* Start *

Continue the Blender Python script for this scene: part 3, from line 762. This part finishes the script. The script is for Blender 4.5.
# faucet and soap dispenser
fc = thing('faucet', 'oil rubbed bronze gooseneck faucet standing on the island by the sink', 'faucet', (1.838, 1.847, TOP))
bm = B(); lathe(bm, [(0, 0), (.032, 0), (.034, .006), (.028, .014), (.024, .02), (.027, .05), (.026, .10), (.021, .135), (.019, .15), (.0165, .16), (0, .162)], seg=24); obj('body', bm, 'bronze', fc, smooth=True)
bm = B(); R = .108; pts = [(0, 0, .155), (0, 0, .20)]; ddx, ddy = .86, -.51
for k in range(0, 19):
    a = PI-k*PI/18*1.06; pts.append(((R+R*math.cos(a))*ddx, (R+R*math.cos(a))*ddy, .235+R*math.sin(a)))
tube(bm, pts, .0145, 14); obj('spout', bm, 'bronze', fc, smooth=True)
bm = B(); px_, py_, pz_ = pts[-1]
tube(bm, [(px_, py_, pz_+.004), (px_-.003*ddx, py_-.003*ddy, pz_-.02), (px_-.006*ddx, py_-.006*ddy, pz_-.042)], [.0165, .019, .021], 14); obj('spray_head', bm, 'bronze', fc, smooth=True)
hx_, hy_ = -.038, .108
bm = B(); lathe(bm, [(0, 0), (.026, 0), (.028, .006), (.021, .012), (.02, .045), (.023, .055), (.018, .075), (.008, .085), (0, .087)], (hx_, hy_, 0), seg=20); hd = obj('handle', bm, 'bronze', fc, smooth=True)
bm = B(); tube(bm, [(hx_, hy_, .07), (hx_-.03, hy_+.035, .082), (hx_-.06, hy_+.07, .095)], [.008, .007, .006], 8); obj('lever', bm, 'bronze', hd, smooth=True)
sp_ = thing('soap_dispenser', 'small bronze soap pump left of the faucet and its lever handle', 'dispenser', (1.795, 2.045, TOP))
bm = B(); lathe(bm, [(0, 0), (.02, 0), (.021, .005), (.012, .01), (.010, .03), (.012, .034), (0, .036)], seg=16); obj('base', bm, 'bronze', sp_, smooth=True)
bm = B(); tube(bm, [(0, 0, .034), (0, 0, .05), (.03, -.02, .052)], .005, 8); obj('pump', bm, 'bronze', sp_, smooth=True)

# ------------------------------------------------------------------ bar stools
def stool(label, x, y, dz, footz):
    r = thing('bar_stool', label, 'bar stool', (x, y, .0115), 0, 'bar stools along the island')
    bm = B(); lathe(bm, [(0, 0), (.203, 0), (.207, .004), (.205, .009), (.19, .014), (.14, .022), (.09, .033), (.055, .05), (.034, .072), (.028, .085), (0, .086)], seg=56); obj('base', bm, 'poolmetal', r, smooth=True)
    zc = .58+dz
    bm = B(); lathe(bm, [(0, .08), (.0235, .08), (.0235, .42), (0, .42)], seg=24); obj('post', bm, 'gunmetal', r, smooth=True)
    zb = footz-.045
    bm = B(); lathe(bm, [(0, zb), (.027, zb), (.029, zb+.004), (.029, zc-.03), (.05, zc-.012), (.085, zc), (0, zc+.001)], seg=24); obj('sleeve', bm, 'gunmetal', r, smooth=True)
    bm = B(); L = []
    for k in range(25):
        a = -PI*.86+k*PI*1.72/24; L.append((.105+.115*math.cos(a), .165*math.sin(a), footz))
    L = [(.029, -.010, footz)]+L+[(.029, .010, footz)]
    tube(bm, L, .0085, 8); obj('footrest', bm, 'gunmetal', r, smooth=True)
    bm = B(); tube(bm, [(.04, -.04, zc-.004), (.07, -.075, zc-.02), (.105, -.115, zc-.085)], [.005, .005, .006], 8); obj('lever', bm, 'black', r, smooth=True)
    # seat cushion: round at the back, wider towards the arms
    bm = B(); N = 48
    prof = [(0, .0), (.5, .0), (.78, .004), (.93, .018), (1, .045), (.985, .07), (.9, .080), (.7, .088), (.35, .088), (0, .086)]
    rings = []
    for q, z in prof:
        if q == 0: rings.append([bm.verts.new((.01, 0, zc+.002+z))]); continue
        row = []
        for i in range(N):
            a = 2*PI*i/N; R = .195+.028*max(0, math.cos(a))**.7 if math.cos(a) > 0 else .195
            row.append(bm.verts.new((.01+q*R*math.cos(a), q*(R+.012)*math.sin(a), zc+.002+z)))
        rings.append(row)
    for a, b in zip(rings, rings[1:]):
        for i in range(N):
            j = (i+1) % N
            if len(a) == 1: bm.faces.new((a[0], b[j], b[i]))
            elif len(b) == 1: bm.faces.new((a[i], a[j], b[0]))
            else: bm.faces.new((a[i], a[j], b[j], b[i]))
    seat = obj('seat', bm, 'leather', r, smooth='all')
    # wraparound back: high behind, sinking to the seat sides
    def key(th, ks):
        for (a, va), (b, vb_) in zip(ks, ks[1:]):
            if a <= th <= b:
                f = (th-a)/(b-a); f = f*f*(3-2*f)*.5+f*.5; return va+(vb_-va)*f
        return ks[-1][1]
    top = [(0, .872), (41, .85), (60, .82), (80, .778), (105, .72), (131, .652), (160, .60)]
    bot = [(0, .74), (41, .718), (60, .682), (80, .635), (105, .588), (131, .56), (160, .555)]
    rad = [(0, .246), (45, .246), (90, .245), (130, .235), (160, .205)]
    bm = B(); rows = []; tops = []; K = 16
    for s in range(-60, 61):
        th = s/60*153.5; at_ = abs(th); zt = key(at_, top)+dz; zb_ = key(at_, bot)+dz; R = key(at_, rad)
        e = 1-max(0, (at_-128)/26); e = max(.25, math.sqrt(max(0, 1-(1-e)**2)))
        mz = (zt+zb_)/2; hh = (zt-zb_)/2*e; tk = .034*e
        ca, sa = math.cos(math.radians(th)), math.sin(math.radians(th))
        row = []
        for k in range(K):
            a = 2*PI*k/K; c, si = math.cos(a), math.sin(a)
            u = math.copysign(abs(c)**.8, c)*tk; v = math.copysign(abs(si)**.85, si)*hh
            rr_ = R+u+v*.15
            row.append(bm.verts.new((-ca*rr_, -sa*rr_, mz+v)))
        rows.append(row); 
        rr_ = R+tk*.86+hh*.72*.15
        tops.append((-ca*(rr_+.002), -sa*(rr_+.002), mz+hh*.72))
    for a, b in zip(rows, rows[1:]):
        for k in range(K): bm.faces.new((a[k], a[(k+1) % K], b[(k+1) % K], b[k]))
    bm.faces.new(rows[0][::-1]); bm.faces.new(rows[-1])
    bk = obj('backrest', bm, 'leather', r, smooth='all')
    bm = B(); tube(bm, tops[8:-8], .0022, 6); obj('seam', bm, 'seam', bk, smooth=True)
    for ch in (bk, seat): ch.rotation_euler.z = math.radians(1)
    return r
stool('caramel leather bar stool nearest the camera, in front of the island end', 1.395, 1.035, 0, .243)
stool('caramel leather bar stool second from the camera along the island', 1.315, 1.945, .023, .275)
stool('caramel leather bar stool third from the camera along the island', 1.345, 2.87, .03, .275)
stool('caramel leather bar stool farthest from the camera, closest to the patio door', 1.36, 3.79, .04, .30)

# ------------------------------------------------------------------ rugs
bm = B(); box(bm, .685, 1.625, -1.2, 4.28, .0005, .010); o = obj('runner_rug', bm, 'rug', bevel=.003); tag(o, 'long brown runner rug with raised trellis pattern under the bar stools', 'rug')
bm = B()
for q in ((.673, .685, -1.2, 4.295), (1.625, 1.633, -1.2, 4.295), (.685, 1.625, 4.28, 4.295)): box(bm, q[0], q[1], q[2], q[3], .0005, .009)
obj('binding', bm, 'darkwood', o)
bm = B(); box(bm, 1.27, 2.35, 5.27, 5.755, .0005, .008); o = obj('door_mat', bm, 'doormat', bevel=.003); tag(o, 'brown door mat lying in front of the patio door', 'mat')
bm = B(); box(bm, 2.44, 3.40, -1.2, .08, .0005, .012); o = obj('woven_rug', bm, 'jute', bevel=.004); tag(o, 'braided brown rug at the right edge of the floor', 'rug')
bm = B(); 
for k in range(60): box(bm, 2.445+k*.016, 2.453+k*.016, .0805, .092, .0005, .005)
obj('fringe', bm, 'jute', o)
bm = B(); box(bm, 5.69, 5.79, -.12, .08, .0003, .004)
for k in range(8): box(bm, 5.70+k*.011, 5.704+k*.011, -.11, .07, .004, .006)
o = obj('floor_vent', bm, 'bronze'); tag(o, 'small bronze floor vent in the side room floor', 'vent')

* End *

THE REQUEST = Repeat, exactly and only, the lines from the beginning of the material through the line that contains "obj('pump', bm, 'bronze', sp_, smooth=True)".

THE ANSWER =
Continue the Blender Python script for this scene: part 3, from line 762. This part finishes the script. The script is for Blender 4.5.
# faucet and soap dispenser
fc = thing('faucet', 'oil rubbed bronze gooseneck faucet standing on the island by the sink', 'faucet', (1.838, 1.847, TOP))
bm = B(); lathe(bm, [(0, 0), (.032, 0), (.034, .006), (.028, .014), (.024, .02), (.027, .05), (.026, .10), (.021, .135), (.019, .15), (.0165, .16), (0, .162)], seg=24); obj('body', bm, 'bronze', fc, smooth=True)
bm = B(); R = .108; pts = [(0, 0, .155), (0, 0, .20)]; ddx, ddy = .86, -.51
for k in range(0, 19):
    a = PI-k*PI/18*1.06; pts.append(((R+R*math.cos(a))*ddx, (R+R*math.cos(a))*ddy, .235+R*math.sin(a)))
tube(bm, pts, .0145, 14); obj('spout', bm, 'bronze', fc, smooth=True)
bm = B(); px_, py_, pz_ = pts[-1]
tube(bm, [(px_, py_, pz_+.004), (px_-.003*ddx, py_-.003*ddy, pz_-.02), (px_-.006*ddx, py_-.006*ddy, pz_-.042)], [.0165, .019, .021], 14); obj('spray_head', bm, 'bronze', fc, smooth=True)
hx_, hy_ = -.038, .108
bm = B(); lathe(bm, [(0, 0), (.026, 0), (.028, .006), (.021, .012), (.02, .045), (.023, .055), (.018, .075), (.008, .085), (0, .087)], (hx_, hy_, 0), seg=20); hd = obj('handle', bm, 'bronze', fc, smooth=True)
bm = B(); tube(bm, [(hx_, hy_, .07), (hx_-.03, hy_+.035, .082), (hx_-.06, hy_+.07, .095)], [.008, .007, .006], 8); obj('lever', bm, 'bronze', hd, smooth=True)
sp_ = thing('soap_dispenser', 'small bronze soap pump left of the faucet and its lever handle', 'dispenser', (1.795, 2.045, TOP))
bm = B(); lathe(bm, [(0, 0), (.02, 0), (.021, .005), (.012, .01), (.010, .03), (.012, .034), (0, .036)], seg=16); obj('base', bm, 'bronze', sp_, smooth=True)
bm = B(); tube(bm, [(0, 0, .034), (0, 0, .05), (.03, -.02, .052)], .005, 8); obj('pump', bm, 'bronze', sp_, smooth=True)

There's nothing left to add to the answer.